▶ Given task: Return the listing word for word, as given.
|---|
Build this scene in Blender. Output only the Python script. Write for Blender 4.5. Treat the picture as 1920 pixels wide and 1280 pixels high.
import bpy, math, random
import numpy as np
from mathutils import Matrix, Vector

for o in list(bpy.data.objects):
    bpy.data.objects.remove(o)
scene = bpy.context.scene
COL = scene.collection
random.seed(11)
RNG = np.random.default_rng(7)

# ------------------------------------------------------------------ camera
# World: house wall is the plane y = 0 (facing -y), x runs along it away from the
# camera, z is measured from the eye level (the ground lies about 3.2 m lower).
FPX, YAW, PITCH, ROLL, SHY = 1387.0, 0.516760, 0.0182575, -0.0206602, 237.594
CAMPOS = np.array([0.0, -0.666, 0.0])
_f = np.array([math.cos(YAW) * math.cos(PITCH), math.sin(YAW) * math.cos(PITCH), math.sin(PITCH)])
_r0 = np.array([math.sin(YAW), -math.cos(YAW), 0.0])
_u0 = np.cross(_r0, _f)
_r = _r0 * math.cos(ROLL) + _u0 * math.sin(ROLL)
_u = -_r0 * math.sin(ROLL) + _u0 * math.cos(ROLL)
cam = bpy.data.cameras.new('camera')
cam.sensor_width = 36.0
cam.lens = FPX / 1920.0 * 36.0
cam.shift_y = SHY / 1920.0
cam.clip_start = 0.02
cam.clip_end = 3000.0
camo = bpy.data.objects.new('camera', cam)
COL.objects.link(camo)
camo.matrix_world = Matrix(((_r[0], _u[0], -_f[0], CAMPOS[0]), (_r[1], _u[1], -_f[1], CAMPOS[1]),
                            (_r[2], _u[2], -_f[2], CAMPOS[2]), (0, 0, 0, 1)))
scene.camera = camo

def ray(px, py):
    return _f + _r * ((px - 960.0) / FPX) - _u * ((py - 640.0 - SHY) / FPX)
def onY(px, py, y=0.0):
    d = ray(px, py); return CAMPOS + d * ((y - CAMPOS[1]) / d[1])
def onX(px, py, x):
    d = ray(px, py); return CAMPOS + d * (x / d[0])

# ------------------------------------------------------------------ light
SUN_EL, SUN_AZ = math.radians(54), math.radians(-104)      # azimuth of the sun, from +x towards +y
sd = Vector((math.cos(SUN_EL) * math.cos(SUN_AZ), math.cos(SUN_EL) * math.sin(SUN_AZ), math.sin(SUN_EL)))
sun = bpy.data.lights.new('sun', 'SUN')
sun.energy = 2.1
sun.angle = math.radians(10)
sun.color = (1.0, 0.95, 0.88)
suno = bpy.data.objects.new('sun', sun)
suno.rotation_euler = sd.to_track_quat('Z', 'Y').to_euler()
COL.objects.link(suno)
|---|
▶ Response to the task:
Build this scene in Blender. Output only the Python script. Write for Blender 4.5. Treat the picture as 1920 pixels wide and 1280 pixels high.
import bpy, math, random
import numpy as np
from mathutils import Matrix, Vector

for o in list(bpy.data.objects):
    bpy.data.objects.remove(o)
scene = bpy.context.scene
COL = scene.collection
random.seed(11)
RNG = np.random.default_rng(7)

# ------------------------------------------------------------------ camera
# World: house wall is the plane y = 0 (facing -y), x runs along it away from the
# camera, z is measured from the eye level (the ground lies about 3.2 m lower).
FPX, YAW, PITCH, ROLL, SHY = 1387.0, 0.516760, 0.0182575, -0.0206602, 237.594
CAMPOS = np.array([0.0, -0.666, 0.0])
_f = np.array([math.cos(YAW) * math.cos(PITCH), math.sin(YAW) * math.cos(PITCH), math.sin(PITCH)])
_r0 = np.array([math.sin(YAW), -math.cos(YAW), 0.0])
_u0 = np.cross(_r0, _f)
_r = _r0 * math.cos(ROLL) + _u0 * math.sin(ROLL)
_u = -_r0 * math.sin(ROLL) + _u0 * math.cos(ROLL)
cam = bpy.data.cameras.new('camera')
cam.sensor_width = 36.0
cam.lens = FPX / 1920.0 * 36.0
cam.shift_y = SHY / 1920.0
cam.clip_start = 0.02
cam.clip_end = 3000.0
camo = bpy.data.objects.new('camera', cam)
COL.objects.link(camo)
camo.matrix_world = Matrix(((_r[0], _u[0], -_f[0], CAMPOS[0]), (_r[1], _u[1], -_f[1], CAMPOS[1]),
                            (_r[2], _u[2], -_f[2], CAMPOS[2]), (0, 0, 0, 1)))
scene.camera = camo

def ray(px, py):
    return _f + _r * ((px - 960.0) / FPX) - _u * ((py - 640.0 - SHY) / FPX)
def onY(px, py, y=0.0):
    d = ray(px, py); return CAMPOS + d * ((y - CAMPOS[1]) / d[1])
def onX(px, py, x):
    d = ray(px, py); return CAMPOS + d * (x / d[0])

# ------------------------------------------------------------------ light
SUN_EL, SUN_AZ = math.radians(54), math.radians(-104)      # azimuth of the sun, from +x towards +y
sd = Vector((math.cos(SUN_EL) * math.cos(SUN_AZ), math.cos(SUN_EL) * math.sin(SUN_AZ), math.sin(SUN_EL)))
sun = bpy.data.lights.new('sun', 'SUN')
sun.energy = 2.1
sun.angle = math.radians(10)
sun.color = (1.0, 0.95, 0.88)
suno = bpy.data.objects.new('sun', sun)
suno.rotation_euler = sd.to_track_quat('Z', 'Y').to_euler()
COL.objects.link(suno)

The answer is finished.